Köln. . Barbra Streisand gastiert auf ihrer Europatournee nur in fünf Städten. In Köln hat sie eines ihrer Konzerte gegeben. Es wurde ein dreistündiger Spaziergang - auch durch die 50 Jahre ihrer Karriere im Musikgeschäft. Vom ersten Moment an verzauberte die 71-Jährige das Publikum.
Im Tiefgarage herrscht Dickschiff-Alarm. Wer sich eine Konzertkarte für bis zu 565 Euro leisten kann, der kommt nicht mit dem Fahrrad, der Straßenbahn oder dem Zug. Und auch nicht mit einem Auto, das aus zweiter Hand stammt oder besonders sparsam im Spritverbrauch ist.
Mittwochabend in der Lanxess-Arena ist auch sonst vieles anders als gewohnt.
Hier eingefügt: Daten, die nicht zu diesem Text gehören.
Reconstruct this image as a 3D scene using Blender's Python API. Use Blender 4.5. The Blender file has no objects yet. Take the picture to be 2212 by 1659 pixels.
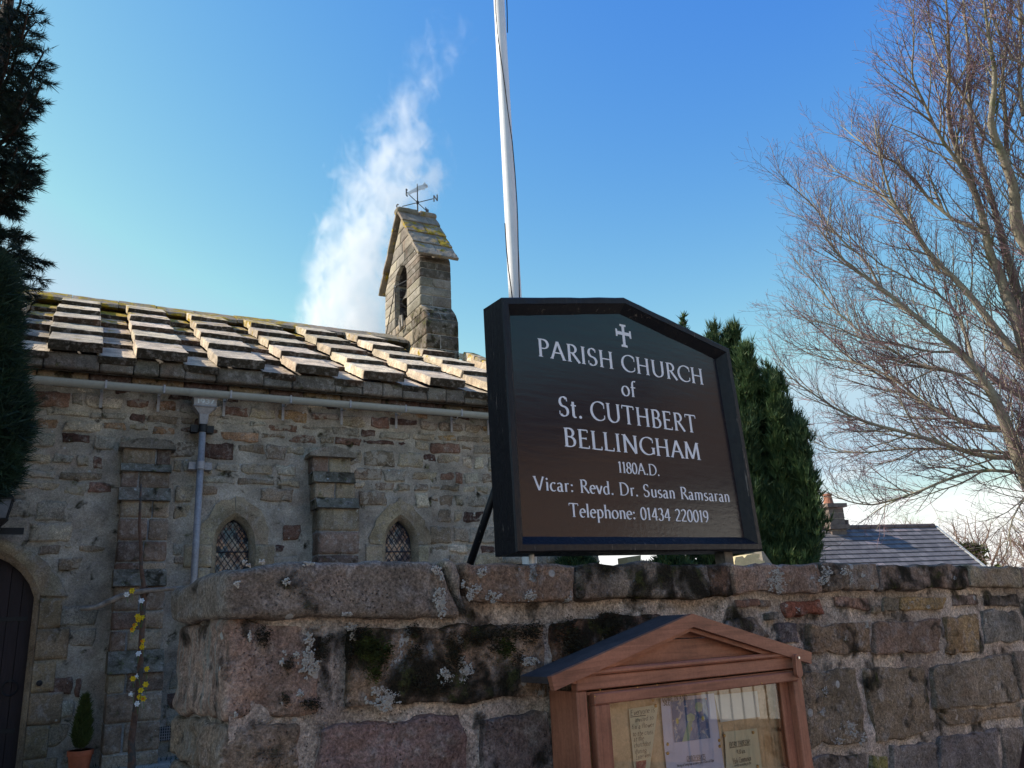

Draußen verwaisen die Bierbuden, während die Sektverkäufer blendende Geschäfte machen, beim Hereinkommen wird man mit ausgesuchter Höflichkeit auf die Bodenausleger der Absperrungen hingewiesen („Vorsicht! Bitte nicht stolpern!“), und die Handtaschen bleiben für dies eine, besondere Mal, undurchsucht.
Auf ihrer Europatournee gastiert Barbra Streisand nur in fünf Städten. Nach London, Amsterdam und Paris ist Köln an der Reihe, als erste von nur zwei Stationen in Deutschland. Am Samstag folgt noch Berlin. Das war’s. Mit 13 000 Besuchern ist die Arena nicht ganz ausverkauft, aber so gut wie. Verglichen mit dem ganzen Hype und den strikten Auflagen – auf den Tickets steht, gleich unter dem Namen des Weltstars, „No Cameras/Video/Rec“, fast so, als wäre es der Name der Tour – wirkt die Hauptperson unglaublich warm und familiär.
Stimme von magischer Strahlkraft
Zwar sitzt im Graben ein ganzes Orchester, auch ein Gospelchor muss am Ende ran, aber die so gern gebrauchte Bezeichnung Diva will auf die inzwischen 71-Jährige so gar nicht passen. Vom ersten Moment an verzaubert sie das Publikum.
Mit Bildern aus ihrem Fotoalbum, die ein halbes Jahrhundert im Musik-, Show- und Filmgeschäft abdecken, mit ihrer Stimme, die nichts von ihrer magischen Strahlkraft verloren hat, Anekdoten aus ihrem Leben und einem Repertoire, das von Stücken der 1960er wie „Happy Days Are Here Again“ bis hinein in die 1980er reicht, als sie im Duett mit Barry Gibb „Guilty“ sang und als „Woman In Love“ die Charts eroberte.
In drei Stunden (mit Pause) lässt die schlanke Frau mit dem glatten, gescheitelten Blondhaar, deren Visagistin man nur zu gerne mal kennenlernen würde, Melodien aus Musicals („Funny Girl“) und Revuen passieren, erinnert an Filme („Yentl“, „The Way We Were“, „A Star Is Born“) oder nimmt sich Titeln aus dem Katalog der Jazzstandards („ My Funny Valentine“) an. Schon oft geplündert, aber selten mit soviel Herzblut erfüllt. Vor lauter Begeisterung kommt das Publikum mit Aufspringen, Jubeln und Wieder- Hinsetzen kaum nach.
„Die Leute sagen, ich sei witzig. Aber sie arbeiten für mich“
Begleitet auf Konzertreise wird Streisand von ihrem Sohn Jason Gould und ihrer Halbschwester Roslyn Kind, denen sie gerne den Platz im Rampenlicht gönnt. Dass beide vorzüglich singen, liegt klar in den Genen. Ein weiterer Triumph ist Weltklasse-Tenor Chris Botti, der sich mit Geigerin Lucia Micarelli ein furioses Duell liefert („Emanuel“). Während sich Fanny Brice, die Heldin aus „Funny Girl“ und „Funny Lady“, ganz furchtbar über ihre verzögerte Schlagfertigkeit ärgert – die richtigen, guten, Antworten fallen ihr immer erst hinterher ein – ist ihre Darstellerin durchaus mit Reaktionsschnelligkeit gesegnet.
Beim Vorlesen von Fragen aus dem Publikum, gerät ihr der Zettel von Britta aus Alfter in die Hände. Die will wissen: „Sind Sie ein Funny Girl? Können Sie einen Witz erzählen?“ Die Antwort: „Die Leute sagen, ich sei witzig. Aber sie arbeiten für mich.“ 13.000 Menschen in Köln tun das nicht. Aber sie würden dem unbedingt zustimmen.